- **Work instructions**
Return the complete listing that follows, with each line reproduced exactly.

- **Information supplied**
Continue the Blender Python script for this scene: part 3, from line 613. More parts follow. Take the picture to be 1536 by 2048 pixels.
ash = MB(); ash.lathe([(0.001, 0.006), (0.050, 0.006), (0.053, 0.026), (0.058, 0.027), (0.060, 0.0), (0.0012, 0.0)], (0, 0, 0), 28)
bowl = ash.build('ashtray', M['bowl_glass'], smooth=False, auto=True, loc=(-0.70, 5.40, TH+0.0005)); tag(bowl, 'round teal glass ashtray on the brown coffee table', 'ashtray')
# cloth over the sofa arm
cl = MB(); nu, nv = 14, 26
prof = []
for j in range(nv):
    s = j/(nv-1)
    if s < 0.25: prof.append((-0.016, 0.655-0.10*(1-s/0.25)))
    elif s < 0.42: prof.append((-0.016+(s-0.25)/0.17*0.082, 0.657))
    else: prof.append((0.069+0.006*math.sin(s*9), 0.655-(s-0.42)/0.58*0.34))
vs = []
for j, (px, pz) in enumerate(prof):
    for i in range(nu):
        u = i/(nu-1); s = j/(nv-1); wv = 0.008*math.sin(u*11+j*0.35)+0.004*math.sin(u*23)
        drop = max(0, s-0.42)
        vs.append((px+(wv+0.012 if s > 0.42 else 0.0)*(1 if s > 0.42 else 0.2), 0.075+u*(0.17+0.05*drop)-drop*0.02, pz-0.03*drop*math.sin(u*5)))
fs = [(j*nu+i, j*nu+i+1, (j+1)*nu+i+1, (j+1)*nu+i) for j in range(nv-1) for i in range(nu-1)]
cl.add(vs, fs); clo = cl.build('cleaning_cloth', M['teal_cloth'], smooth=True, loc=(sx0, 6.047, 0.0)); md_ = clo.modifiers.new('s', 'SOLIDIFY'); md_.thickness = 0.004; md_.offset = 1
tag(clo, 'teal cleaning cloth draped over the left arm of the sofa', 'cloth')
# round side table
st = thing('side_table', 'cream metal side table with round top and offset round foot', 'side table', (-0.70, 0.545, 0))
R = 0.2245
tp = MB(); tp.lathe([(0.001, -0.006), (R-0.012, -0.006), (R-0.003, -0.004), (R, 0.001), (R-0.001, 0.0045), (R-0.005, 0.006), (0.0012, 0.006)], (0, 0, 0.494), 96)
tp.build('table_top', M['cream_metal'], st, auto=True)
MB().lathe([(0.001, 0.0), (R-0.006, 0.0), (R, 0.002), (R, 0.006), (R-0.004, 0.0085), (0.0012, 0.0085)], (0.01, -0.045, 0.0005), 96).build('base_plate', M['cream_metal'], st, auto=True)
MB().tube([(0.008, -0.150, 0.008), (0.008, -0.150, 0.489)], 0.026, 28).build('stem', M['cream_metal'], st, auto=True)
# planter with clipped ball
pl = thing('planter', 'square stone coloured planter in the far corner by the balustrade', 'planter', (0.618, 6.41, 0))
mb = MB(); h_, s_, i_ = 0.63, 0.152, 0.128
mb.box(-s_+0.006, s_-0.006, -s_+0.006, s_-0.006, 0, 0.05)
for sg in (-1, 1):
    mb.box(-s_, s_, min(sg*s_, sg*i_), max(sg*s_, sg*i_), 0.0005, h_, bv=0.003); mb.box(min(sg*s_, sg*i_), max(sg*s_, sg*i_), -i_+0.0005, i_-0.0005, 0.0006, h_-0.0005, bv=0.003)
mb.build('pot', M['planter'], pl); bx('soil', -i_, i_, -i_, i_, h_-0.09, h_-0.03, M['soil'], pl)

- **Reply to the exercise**
Continue the Blender Python script for this scene: part 3, from line 613. More parts follow. Take the picture to be 1536 by 2048 pixels.
ash = MB(); ash.lathe([(0.001, 0.006), (0.050, 0.006), (0.053, 0.026), (0.058, 0.027), (0.060, 0.0), (0.0012, 0.0)], (0, 0, 0), 28)
bowl = ash.build('ashtray', M['bowl_glass'], smooth=False, auto=True, loc=(-0.70, 5.40, TH+0.0005)); tag(bowl, 'round teal glass ashtray on the brown coffee table', 'ashtray')
# cloth over the sofa arm
cl = MB(); nu, nv = 14, 26
prof = []
for j in range(nv):
    s = j/(nv-1)
    if s < 0.25: prof.append((-0.016, 0.655-0.10*(1-s/0.25)))
    elif s < 0.42: prof.append((-0.016+(s-0.25)/0.17*0.082, 0.657))
    else: prof.append((0.069+0.006*math.sin(s*9), 0.655-(s-0.42)/0.58*0.34))
vs = []
for j, (px, pz) in enumerate(prof):
    for i in range(nu):
        u = i/(nu-1); s = j/(nv-1); wv = 0.008*math.sin(u*11+j*0.35)+0.004*math.sin(u*23)
        drop = max(0, s-0.42)
        vs.append((px+(wv+0.012 if s > 0.42 else 0.0)*(1 if s > 0.42 else 0.2), 0.075+u*(0.17+0.05*drop)-drop*0.02, pz-0.03*drop*math.sin(u*5)))
fs = [(j*nu+i, j*nu+i+1, (j+1)*nu+i+1, (j+1)*nu+i) for j in range(nv-1) for i in range(nu-1)]
cl.add(vs, fs); clo = cl.build('cleaning_cloth', M['teal_cloth'], smooth=True, loc=(sx0, 6.047, 0.0)); md_ = clo.modifiers.new('s', 'SOLIDIFY'); md_.thickness = 0.004; md_.offset = 1
tag(clo, 'teal cleaning cloth draped over the left arm of the sofa', 'cloth')
# round side table
st = thing('side_table', 'cream metal side table with round top and offset round foot', 'side table', (-0.70, 0.545, 0))
R = 0.2245
tp = MB(); tp.lathe([(0.001, -0.006), (R-0.012, -0.006), (R-0.003, -0.004), (R, 0.001), (R-0.001, 0.0045), (R-0.005, 0.006), (0.0012, 0.006)], (0, 0, 0.494), 96)
tp.build('table_top', M['cream_metal'], st, auto=True)
MB().lathe([(0.001, 0.0), (R-0.006, 0.0), (R, 0.002), (R, 0.006), (R-0.004, 0.0085), (0.0012, 0.0085)], (0.01, -0.045, 0.0005), 96).build('base_plate', M['cream_metal'], st, auto=True)
MB().tube([(0.008, -0.150, 0.008), (0.008, -0.150, 0.489)], 0.026, 28).build('stem', M['cream_metal'], st, auto=True)
# planter with clipped ball
pl = thing('planter', 'square stone coloured planter in the far corner by the balustrade', 'planter', (0.618, 6.41, 0))
mb = MB(); h_, s_, i_ = 0.63, 0.152, 0.128
mb.box(-s_+0.006, s_-0.006, -s_+0.006, s_-0.006, 0, 0.05)
for sg in (-1, 1):
    mb.box(-s_, s_, min(sg*s_, sg*i_), max(sg*s_, sg*i_), 0.0005, h_, bv=0.003); mb.box(min(sg*s_, sg*i_), max(sg*s_, sg*i_), -i_+0.0005, i_-0.0005, 0.0006, h_-0.0005, bv=0.003)
mb.build('pot', M['planter'], pl); bx('soil', -i_, i_, -i_, i_, h_-0.09, h_-0.03, M['soil'], pl)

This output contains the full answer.